Fig. 01 |
These are officially called "Color and
Upholstery" books or albums. Every auto maker published them
for exclusive use of their authorized dealers. They
sometimes have notations indicating the PRINTING company but
the 'publisher' (never indicated) was always the
manufacture.
Page counts don't
really mean much when it comes to C&U books because they
were actually seen as demonstration books. They opened in
multiple directions with pages and segments that were
intended to fold over on themselves to show a customer all
the many color & upholstery options that were available.
To understand a C&U book you need to
understand how dealers worked in the '40s to the '60s. At
that time, small dealers were the norm. Most dealers only
ever had a maximum of maybe 10 vehicles on their lot,
divided by trucks, cars, 2-doors and wagons and it was
unlikely they had the exact car you wanted on the lot. Your
new car would need to be ordered. But in what colors?
For 1956 Lincoln offered 14 DIFFERENT
combinations of interiors (all leather) for just their
convertible!! Closed Lincolns came in all cloth, cloth and
leather and all leather. Many times each type of fabric had
it own shade. (and different textures of course). Then when
considering exterior colors Lincoln offered TWO different
'corals' and TWO different 'purples/violets'!!!
To ensure that the customer received the
exact car they desired, the C&U book had samples of EACH
fabric in each color (cut from actual samples) and samples
of EACH color. To help visualize how a real car might look
in that shade, a C&U book has little transparent pictures of
each type of car that can be laid over the color chip and
the little car becomes that color! (Pretty neat actually).
There are transparencies and mechanisms that can be used to
create/simulate tu-tones and even the TRI-tone combinations
that were offered on some makes in the '50s & '60s.

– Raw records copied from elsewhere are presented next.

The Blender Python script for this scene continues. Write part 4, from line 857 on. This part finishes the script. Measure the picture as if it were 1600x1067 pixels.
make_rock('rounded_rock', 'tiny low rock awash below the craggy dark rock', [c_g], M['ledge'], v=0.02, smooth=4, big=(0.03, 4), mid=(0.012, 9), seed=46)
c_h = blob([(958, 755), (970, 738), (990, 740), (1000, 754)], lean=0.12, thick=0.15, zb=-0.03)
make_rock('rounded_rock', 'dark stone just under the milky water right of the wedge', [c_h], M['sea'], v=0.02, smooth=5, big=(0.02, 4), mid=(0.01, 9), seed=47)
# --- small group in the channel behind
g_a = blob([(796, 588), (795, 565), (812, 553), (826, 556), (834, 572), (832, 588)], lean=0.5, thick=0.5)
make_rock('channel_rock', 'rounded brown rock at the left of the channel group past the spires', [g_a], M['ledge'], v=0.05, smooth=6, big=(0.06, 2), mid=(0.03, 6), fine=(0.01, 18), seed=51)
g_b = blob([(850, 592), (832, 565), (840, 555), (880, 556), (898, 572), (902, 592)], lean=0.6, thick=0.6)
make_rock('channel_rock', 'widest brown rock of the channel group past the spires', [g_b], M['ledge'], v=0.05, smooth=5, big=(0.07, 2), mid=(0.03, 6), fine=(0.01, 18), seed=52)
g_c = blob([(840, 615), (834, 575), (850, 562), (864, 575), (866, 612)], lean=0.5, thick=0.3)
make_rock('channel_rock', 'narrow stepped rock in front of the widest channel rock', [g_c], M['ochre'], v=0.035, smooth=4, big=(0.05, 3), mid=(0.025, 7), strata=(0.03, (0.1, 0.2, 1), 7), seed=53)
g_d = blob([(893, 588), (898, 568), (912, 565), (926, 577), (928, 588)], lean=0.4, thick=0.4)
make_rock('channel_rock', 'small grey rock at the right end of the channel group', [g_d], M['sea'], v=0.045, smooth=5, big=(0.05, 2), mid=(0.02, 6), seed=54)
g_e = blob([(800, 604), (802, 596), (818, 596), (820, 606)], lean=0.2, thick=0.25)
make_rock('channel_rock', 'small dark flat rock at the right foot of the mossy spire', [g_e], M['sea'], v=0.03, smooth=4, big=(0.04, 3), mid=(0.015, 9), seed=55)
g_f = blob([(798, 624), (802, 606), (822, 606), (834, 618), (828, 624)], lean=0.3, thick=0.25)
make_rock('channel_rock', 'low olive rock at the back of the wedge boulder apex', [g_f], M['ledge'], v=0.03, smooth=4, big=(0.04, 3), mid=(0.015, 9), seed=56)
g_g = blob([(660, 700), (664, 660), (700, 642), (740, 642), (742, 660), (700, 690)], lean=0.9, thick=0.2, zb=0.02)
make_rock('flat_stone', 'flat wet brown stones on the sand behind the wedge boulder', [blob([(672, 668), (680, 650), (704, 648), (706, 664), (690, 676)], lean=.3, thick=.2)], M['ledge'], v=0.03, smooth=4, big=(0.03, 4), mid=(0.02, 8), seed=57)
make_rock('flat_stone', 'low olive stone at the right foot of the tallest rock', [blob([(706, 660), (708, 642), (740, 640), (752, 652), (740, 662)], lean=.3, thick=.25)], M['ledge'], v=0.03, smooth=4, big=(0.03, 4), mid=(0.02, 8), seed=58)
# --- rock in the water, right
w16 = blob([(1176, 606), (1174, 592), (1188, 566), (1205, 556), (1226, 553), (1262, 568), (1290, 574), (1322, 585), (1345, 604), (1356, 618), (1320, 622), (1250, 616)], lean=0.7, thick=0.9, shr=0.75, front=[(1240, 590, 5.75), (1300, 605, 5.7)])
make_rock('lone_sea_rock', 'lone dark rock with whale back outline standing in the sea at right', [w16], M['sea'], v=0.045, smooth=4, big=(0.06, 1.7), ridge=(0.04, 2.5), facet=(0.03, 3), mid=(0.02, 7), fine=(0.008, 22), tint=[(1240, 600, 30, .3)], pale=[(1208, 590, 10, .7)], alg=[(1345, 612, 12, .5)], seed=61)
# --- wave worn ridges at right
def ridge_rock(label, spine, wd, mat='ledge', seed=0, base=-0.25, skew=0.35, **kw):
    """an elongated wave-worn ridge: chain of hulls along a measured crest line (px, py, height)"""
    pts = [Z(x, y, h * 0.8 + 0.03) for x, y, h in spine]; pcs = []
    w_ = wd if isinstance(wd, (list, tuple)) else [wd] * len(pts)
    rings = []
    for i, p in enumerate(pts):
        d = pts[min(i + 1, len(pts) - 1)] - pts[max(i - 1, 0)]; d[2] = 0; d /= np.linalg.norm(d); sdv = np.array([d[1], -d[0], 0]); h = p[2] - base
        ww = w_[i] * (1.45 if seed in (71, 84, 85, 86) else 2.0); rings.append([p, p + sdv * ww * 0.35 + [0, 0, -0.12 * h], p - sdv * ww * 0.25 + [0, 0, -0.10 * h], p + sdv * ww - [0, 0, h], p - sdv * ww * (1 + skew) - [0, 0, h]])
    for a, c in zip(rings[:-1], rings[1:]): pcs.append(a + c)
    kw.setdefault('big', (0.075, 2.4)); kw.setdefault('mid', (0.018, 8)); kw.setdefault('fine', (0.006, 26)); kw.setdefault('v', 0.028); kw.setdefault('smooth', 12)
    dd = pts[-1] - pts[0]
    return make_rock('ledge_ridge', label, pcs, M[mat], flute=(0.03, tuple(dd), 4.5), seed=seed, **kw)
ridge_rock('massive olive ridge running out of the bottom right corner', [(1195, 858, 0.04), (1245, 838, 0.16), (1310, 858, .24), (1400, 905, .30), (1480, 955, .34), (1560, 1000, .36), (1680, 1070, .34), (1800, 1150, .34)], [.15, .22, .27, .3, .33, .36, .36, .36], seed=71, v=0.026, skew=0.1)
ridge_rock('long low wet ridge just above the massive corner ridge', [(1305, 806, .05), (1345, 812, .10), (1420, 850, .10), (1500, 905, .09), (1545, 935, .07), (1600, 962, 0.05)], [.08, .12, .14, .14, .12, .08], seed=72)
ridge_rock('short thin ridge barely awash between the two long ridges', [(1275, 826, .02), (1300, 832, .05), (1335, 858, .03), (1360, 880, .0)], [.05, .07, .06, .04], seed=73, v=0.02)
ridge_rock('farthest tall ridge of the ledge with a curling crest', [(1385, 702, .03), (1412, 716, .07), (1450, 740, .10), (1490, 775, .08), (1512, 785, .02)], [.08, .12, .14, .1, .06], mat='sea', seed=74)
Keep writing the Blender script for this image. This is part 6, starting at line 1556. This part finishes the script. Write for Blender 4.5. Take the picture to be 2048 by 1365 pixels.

C&U books were PURCHASED by the dealers
from the manufactures for hefty charges so they generally
bought only one. Then after the model year the book was
obsolete and was to be discarded. Because of their design
and use of actual fabric samples they are heavy and bulky
and difficult to save, so most all were discarded. Between
1965 and 1978(?) Ford used the same binder and dealers had
to only purchase the pages (cheaper for them), but loose
pages are impossible to save so they certainly went into the
garbage. (However, I do have some page sets that survived
because they are in the shipping BOX for the next years'
pages.)
C&U books are impossible to reproduce.
Because of the need to have color chips and actual fabric
samples only surviving originals exist. As you can guess
they can get expensive to buy. '57-'58
Chevrolet/Buick/Pontiac books trade in the $500 range. The
only '56 Lincoln book I ever say sold on E-bay for $850 and
there is a 1950 Mercury C&U book on E-bay now for $1800! (It
is a dealer and he has not sold it for that, but it is the
only '50 Merc book I have ever seen.)
The color and upholstery selections that
were available on trucks were not as critical as cars until
the Bumpside years, when the Ranger and other packages began
to make trucks more car-like, so the fact that you could or
could not order some colors together would be of interest to
FORDification readers.
Pictured below is a complete C&U
book so that you can see how it works.
On the car pages there is an actual swatch
of EACH color and type of fabric. On the truck page there is
one actual swatch; the other samples are just pictures of
the upholstery material (they apparently didn't think truck buyers
needed an actual sample of each).
In Fig.
04, on the right is the color page opened to
the truck samples. For trucks all the samples were on just
one page. Automobile samples were large individual 'chips'.
As an
FYI, when you see the scans of the pages themselves in the
Factory Literature Library (links at bottom of the page), you notice the book lists
the appropriate codes to order a truck in "prime". Unpainted Primer
would have been a finish available only on trucks.